Omar, being a finance major, volunteered to do the producing bit. He called me up one night, gave me the proverbial skinny, and asked me to write the screenplay. I was definitely interested; I mean, why do real work when you can write a movie? We had a general meeting on-campus the next weekend, and I hammered out the screenplay in three weeks.

That’s when things started to go bad. Something happened which upset my ego a great deal. Perhaps I should have been more tactful about it, but I certainly feel I had every right to be upset. Originally, ASSH*LE M*THERF*CKER got story credit, while screenplay credit was mine. ASSH*LE got the script from me, called me up the next night, and told me there were some rough edges and he might need to tinker a little. I was okay with the tinkering; I spent all-nighters writing it, and while I was confident in the finished product, I knew it probably had an “off-the-cuff” quality. However, when I got the script back a few days later, I saw that ASSH*LE not only had story credit, but he now had top screenplay credit as well. His explanation: He kept re-writing things, and once he was satisfied, realized that more of the words were his than mine.

But a lot of the re-writing was totally unnecessary. The only reason I could see him re-writing it was to get more credit for the screenplay. For example, if I wrote: “That jerk lied to us!” ASSH*LE would rewrite it, “We were lied to by him! What a jerk!” And he would count that entire line as his. Seriously, he was that anal-retentive about it. He put all his words in bold, and left mine in regular font. Sure, there was more bold than regular font after the re-write, but the dialogue was more or less the same, just re-worded.

Amazingly, I stayed on through that debacle. But then ASSH*LE started bitching about what a horrible job Omar was doing producing. He was disorganized, not doing his job, blah-blah-blah. ASSH*LE would make a phone call and then say, “You know, I should get producing credit, too.” He and Omar almost got into a fistfight during a meeting.

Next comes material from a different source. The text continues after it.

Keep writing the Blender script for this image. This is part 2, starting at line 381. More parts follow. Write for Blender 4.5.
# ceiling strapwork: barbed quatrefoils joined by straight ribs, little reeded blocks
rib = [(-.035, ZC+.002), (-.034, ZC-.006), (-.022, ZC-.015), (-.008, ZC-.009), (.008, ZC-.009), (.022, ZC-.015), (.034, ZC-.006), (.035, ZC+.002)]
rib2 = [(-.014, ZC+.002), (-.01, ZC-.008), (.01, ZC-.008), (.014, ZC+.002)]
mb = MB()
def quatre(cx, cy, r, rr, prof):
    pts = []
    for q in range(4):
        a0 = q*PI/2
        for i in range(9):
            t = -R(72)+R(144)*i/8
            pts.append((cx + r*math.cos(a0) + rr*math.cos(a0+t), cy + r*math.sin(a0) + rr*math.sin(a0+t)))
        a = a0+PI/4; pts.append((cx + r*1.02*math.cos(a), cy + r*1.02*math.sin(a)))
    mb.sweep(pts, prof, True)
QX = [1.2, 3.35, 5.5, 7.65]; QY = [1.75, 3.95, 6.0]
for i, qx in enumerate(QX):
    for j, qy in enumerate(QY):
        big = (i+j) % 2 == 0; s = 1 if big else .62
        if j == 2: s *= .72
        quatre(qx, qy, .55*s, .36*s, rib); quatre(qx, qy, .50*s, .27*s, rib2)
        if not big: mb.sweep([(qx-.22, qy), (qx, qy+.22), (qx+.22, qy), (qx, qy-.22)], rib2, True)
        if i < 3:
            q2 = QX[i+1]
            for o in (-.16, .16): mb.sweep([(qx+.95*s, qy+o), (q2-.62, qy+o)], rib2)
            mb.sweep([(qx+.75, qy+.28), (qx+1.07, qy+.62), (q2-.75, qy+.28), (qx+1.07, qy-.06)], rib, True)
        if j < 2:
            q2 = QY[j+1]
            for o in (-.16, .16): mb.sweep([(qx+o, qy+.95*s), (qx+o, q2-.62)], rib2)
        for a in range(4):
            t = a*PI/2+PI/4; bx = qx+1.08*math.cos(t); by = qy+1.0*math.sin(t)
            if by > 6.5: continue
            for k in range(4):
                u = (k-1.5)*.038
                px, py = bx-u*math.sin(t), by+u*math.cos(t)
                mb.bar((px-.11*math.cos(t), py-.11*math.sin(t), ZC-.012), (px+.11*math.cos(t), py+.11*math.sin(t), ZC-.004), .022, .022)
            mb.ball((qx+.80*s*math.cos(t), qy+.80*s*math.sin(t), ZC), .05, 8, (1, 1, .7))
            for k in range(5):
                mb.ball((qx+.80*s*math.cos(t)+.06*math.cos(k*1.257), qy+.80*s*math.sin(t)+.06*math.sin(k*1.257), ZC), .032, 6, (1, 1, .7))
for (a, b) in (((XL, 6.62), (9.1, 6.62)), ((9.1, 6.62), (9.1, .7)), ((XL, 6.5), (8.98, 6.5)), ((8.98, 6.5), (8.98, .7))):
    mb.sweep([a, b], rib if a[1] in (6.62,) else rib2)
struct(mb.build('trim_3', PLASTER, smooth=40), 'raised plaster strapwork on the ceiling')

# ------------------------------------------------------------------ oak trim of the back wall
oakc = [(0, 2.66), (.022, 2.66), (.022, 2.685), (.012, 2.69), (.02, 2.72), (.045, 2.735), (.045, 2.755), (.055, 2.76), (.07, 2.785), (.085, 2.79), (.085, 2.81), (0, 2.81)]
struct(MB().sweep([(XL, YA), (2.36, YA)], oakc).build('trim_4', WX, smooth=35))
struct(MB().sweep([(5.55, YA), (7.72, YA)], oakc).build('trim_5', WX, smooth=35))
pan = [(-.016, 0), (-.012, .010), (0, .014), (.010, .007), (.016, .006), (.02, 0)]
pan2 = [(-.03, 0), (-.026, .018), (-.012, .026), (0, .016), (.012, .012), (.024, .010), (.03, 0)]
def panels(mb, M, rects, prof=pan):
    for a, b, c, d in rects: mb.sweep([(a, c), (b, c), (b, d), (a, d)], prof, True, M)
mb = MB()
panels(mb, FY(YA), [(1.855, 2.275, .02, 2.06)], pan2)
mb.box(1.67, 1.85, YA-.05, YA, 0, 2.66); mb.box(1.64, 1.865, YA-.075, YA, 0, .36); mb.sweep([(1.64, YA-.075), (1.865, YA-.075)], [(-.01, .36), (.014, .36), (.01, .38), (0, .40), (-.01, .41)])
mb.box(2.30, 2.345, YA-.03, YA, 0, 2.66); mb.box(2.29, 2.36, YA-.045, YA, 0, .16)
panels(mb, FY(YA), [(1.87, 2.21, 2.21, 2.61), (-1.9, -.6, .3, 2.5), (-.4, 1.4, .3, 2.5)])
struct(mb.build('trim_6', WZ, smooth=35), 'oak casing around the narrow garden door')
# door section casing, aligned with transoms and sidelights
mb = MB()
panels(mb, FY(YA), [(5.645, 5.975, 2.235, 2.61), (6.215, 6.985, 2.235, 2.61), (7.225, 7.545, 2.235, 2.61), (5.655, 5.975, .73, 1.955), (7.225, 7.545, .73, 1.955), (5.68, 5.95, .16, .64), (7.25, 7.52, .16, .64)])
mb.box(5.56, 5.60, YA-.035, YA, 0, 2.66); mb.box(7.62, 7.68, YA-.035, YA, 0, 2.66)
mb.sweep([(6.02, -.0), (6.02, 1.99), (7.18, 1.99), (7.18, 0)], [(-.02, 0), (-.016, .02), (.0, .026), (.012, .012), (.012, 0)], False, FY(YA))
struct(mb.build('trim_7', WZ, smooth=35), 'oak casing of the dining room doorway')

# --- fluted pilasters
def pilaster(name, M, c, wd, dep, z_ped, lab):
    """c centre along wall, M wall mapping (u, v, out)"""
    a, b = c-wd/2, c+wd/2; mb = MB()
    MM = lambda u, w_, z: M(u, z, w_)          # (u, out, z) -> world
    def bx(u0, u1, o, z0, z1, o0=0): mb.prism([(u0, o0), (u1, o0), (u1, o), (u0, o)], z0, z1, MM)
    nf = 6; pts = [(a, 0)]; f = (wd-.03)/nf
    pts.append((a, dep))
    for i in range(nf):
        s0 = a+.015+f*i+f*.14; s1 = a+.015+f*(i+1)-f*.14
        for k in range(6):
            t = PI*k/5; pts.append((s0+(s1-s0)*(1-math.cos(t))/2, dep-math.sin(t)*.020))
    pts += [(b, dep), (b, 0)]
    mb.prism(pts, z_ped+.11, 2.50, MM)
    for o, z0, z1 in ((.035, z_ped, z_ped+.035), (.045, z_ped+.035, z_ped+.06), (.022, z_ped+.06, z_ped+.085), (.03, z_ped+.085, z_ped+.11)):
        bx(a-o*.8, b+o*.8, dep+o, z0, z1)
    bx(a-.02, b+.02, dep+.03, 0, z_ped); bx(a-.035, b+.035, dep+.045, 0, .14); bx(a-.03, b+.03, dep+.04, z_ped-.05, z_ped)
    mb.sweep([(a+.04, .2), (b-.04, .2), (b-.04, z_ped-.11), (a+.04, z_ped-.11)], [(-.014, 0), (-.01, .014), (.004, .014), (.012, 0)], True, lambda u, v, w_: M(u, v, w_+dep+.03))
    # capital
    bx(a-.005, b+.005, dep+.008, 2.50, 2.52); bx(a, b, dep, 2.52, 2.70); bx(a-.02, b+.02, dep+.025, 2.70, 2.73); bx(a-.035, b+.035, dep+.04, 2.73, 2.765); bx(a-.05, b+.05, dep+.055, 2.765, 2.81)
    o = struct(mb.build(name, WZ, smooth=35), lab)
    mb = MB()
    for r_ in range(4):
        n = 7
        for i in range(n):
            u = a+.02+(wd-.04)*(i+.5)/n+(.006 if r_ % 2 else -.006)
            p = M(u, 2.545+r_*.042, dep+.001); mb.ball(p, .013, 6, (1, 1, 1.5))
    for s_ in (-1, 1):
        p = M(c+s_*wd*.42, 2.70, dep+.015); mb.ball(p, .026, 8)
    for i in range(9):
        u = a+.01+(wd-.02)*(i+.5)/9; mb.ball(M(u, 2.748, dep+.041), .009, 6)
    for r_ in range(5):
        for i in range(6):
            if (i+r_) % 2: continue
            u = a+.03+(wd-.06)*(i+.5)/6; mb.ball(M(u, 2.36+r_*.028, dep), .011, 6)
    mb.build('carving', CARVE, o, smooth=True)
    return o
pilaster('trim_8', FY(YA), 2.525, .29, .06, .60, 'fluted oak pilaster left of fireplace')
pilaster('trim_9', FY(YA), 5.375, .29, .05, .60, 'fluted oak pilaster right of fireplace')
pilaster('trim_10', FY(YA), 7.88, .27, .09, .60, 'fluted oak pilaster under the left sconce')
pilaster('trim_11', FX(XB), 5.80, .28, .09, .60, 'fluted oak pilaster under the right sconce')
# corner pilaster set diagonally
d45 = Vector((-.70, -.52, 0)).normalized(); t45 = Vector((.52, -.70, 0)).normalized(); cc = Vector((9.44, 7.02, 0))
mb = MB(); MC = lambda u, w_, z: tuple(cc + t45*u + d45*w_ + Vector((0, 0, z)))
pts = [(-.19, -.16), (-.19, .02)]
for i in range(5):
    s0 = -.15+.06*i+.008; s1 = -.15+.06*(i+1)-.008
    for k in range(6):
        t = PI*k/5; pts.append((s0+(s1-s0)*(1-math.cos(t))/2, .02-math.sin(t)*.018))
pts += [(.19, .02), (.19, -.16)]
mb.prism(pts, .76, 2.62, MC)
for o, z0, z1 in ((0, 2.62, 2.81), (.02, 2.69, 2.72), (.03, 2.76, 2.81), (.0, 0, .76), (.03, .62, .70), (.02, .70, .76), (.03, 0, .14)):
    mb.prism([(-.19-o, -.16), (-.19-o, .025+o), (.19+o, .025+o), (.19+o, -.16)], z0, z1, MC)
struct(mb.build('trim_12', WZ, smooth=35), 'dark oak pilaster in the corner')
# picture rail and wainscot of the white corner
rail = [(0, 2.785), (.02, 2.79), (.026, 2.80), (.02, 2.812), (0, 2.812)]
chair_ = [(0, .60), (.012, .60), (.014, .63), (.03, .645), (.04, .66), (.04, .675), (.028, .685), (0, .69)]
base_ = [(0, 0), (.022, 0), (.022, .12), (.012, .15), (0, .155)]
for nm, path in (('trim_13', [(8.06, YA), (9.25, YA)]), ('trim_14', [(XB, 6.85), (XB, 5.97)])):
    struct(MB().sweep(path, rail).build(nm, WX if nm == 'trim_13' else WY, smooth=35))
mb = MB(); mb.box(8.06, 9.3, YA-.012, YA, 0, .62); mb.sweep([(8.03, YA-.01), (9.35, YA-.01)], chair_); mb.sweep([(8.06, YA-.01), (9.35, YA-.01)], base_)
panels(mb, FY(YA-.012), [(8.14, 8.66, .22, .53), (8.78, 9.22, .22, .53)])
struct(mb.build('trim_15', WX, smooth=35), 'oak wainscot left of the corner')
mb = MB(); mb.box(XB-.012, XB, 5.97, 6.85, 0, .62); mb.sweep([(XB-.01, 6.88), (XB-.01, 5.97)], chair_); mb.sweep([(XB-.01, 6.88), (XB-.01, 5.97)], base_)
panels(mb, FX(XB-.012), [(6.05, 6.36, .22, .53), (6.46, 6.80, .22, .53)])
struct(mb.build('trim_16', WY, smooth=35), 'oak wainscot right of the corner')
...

Within a few weeks, Omar wanted to jump ship. The screenplay was still plenty mine, but ASSH*LE said he would toss it aside if Omar and I both left. He was fed up with my lazy roommate, but apparently, I was still valuable as a screenwriter. Clearly, I was being offered the role of co-conspirator. Idiot that I was, I stood by my friend and said if he was out, I’m out, too.

Fast-forward a few days, and we were both out. The project was dead. I was very much relieved.

Back to the present: I read the rest of Omar’s cryptic e-mail. There was a link to the site where the photo came from. Clicking on the link, I was transported to the site for a short film (Which will go unnamed.) The writer/director/producer? You got it. ASSH*LE M*THERF*CKER. The film in question was the winner of some contest sponsored by Loews. It got shown once on the big screen. The party was from some premiere thing. I remember my reaction being something along the lines of, “Man, I picked the wrong week to quit accidentally drinking cough syrup.” It’s like finding out the high school quarterback went on to become a billionaire, when you were praying he’d end up working the local tire store.

Actually, I never wished any ill will on ASSH*LE M*THERF*CKER. I thought he was a motherfucking asshole, but maybe those are the kinds of people who are successful in the world. “What success?” you tell me. “It was just a short film, shown for one night in front of a few hundred people at an L.A. theatre. Those kinds of things happen all the time. It’s not like he made a feature.”

Not yet, anyway. Perhaps the most troublesome thing is, I read the release on the short film, and it actually sounds… well, good. Thought-provoking. Is it possible that there are depths to ASSH*LE M*THERF*CKER’s personality, which weren’t previously there? The ASSH*LE M*THERF*CKER I knew was a moron who thought Spielberg was the tops, never watched an independent film that wasn’t “Pulp Fiction,” and once told me he believed playwrights were people who didn’t have the talent to make it in movies. God, what a motherfucking asshole. But he’s still more successful than I am.

You know, the old saying’s true: Every time a friend succeeds, a part of me dies. ASSH*LE M*THERF*CKER wasn’t my friend, but then again, a part of me hasn’t died, either. I know that sounds more profound than it really is, but it’s not really me talking, it’s this bottle of cough syrup I just opened.